Overview
The true story of how one of the first professional female climbers triumphed in a high stakes, male-dominated world
Fanny Bullock Workman was a complicated and restless woman who defied the rigid Victorian morals she found as restrictive as a corset. With her frizzy brown hair tucked under a topee, Workman was a force on the mountain and off. Instrumental in breaking the British stranglehold on Himalayan mountain climbing, this American woman climbed more peaks than any of her peers, became the first woman to map the far reaches of the Himalayas, the first woman to lecture at the Sorbonne and the second to address the Royal Geographic Society of London, whose members included Charles Darwin, Richard Francis Burton, and David Livingstone. Her books, replete with photographs, illustrations and descriptions of meteorological conditions, glaciology and the effect of high altitudes on humans, remained useful decades after their publication. Paving the way for a legion of female climbers, her legacy lives on in scholarship prizes at Wellesley, Smith, Radcliffe and Bryn Mawr.

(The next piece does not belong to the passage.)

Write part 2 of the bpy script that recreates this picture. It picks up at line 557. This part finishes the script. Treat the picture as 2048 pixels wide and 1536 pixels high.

Author and journalist Cathryn J. Prince brings Fanny Bullock Workman to life and deftly shows how she negotiated the male-dominated world of alpine clubs and adventure societies as nimbly as she negotiated the deep crevasses and icy granite walls of the Himalayas. It’s the story of the role one woman played in science and exploration, in breaking boundaries and frontiers for women everywhere.
Reviews
"In Queen of the Mountaineers, Cathryn J. Prince transports readers to an era when explorers traversed continents by yak and goatskin boat, when mountains were still unmapped and unmeasured, when climbers braved the elements with rudimentary gear, and when the hard-earned, high-altitude triumphs of those like Fanny Bullock Workman were presented with the caveat the climber was a woman.” —Carolyn Porter, author of Marcel’s Letters
"Cathryn J. Prince presents legendary adventurer and climber Fanny Bullock Workman, a fascinating champion for women's rights who resisted expectation and refused to conform to gender roles. Through Fanny's fascinating story, Prince beautifully archives the heights achieved by our foremothers." —Ruta Sepetys, author of Between Shades of Gray and Salt to the Sea
"This very well researched and written biography brings Fanny's trail-blazing accomplishments to a new generation of climbers—both women and men—as well as to armchair mountaineers." —Arlene Blum, author of Annapurna: A Woman's Place and Breaking Trail: A Climbing Life
"Cathryn J. Prince digs into original journals, manuscripts, and photos to reveal a woman whose ambitions broke boundaries for mountaineers in general and women climbers in particular." —Elizabeth Rynecki, author and documentary film director of Chasing Portraits
"[This] engaging and rigorously reported account of Fanny Bullock Workman's impressive life invites the reader to follow this brave and restless woman up the world's tallest mountains, both geological and cultural. What a read!" —Ben Montgomery, author of Grandma Gatewood's Walk and The Leper Spy
“Queen of the Mountaineers will inform scholars and delight mountaineers and armchair travelers with its rich and detailed descriptions of local people, global customs, and the dangers of traveling abroad at the turn of the twentieth century.” --Foreword Reviews
“an insightful biography of the trailblazing Workman.” --Climbing
Author Biography
Cathryn J. Prince is the author of American Daredevil, Death in the Baltic, and A Professor, a President, and a Meteor. She has worked as a correspondent for the Christian Science Monitor in Switzerland and in New York, where she reported on the United Nations, and is a frequent contributor to the Times of Israel. Prince lives in Weston, Connecticut.